A cup of kindness that we share with another
I attended my parents' ward yesterday, what I will always consider my "home ward." The choir attempted the MoTab version of O Holy Night, which is basically a solo with choir accompaniment. The soloist, for some reason, missed her note, started crying in earnest, and barely muddled her way to the end of the song. She had not been back in her seat for two minutes before other choir members slid over to literally offer a couple of shoulders to cry on and reassure her.

A sweet reunion with a friend or a brother
If you don't think this is true, you've never seen any mother anxiously waiting by the phone on Christmas Day for a missionary to call.

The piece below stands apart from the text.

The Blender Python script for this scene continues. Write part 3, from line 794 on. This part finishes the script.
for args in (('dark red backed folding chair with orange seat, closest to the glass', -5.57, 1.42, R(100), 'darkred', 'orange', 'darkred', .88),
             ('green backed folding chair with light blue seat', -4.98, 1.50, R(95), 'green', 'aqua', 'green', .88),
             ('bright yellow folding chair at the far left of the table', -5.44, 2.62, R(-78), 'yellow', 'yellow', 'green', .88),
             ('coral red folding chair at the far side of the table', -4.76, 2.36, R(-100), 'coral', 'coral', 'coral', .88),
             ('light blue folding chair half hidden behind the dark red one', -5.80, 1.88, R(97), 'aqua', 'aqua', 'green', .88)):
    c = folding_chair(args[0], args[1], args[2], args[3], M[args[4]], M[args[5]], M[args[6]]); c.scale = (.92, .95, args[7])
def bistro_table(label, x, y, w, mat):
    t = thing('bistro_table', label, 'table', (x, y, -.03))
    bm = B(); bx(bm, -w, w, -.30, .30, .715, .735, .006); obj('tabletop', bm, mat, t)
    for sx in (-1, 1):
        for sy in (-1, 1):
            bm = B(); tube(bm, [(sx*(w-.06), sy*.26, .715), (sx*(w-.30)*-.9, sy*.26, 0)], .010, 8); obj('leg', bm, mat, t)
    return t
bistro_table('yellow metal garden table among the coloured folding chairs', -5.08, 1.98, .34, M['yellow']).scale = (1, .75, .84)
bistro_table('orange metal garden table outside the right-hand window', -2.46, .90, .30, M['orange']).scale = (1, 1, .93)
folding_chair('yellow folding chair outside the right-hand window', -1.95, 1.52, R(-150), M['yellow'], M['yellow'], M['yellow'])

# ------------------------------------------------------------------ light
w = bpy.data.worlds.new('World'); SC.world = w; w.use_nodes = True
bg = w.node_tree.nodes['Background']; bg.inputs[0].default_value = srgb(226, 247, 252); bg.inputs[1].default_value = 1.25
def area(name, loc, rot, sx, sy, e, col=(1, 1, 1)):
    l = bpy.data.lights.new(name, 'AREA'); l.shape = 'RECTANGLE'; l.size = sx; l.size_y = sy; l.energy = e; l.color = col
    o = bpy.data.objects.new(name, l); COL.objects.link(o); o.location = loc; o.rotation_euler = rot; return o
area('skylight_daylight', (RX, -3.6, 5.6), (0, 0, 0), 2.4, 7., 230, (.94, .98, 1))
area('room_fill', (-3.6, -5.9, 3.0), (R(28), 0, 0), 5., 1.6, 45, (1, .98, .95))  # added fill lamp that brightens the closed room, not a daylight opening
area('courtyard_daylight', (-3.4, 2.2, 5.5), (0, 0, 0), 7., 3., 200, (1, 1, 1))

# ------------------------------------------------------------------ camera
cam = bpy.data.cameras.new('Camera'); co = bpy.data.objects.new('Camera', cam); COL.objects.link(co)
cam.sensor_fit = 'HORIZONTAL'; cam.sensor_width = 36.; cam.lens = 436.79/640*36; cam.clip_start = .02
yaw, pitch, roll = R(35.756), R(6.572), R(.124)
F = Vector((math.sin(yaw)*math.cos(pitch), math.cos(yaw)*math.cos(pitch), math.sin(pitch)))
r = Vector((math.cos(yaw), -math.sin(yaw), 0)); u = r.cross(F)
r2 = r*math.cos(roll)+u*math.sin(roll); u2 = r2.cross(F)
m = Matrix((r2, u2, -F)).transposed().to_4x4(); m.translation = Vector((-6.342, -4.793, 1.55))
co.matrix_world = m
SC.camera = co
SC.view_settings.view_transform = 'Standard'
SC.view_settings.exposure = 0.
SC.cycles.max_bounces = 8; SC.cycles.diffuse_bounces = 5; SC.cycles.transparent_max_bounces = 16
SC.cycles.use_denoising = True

That call isn't really for the whole family, it's totally for the mamas. Trust me: my mom has already started looking anxious . . .

In all the places you find love, it feels like Christmas
I've felt Christmas wishes from a surprising number of places this year--people I would never have suspected who manage to overcome their inner Grinch and be nice despite it all. The office, especially, has been more tolerant of each other--making certain facets of my job much easier.

It is the season of the heart, a special time for caring, the ways of love made clear
People are surprisingly kind this time of year, including my older brother. Of course, I have to wonder if that's more the influence of his new girlfriend than anything else. But I'll keep him anyway.

It is the season of the Spirit, the message if we hear it--'make it last all year'
I modified this lyric slightly. To me, it is the season of the Spirit--the fundamental spirit of Christmas has the Spirit at its root. Not to sound terribly cynical, but people usually just don't have that type of goodwill without a little prompting.

It's in the giving of a gift to another
Whether or not they know what it is. I loved my roommate's gift to me. I'm guaranteed to love the boots my sister picked out with my help. The magazine subscription from my grandparents will make me happy. So will all of the surprises. For me, it's not how much I know--it's the intent behind the giving.

A pair of mittens that were made by your mother
I don't recall Mom ever making mittens, but until my Grandma's hands were too crippled from arthritis, we got a pair of slippers knit in our favorite color. Or colors, if we had more than one.

It's all the ways that we show love that feel like Christmas
My family shows love primarily by being together, by showing a more vested interest in each other as people and not only as siblings, parents, in-laws, outlaws. (Just kidding, there are no outlaws in my family. Yet.) I hate to admit this, but we're all much more helpful during the holidays, easing burdens so my parents don't have to bear the whole load.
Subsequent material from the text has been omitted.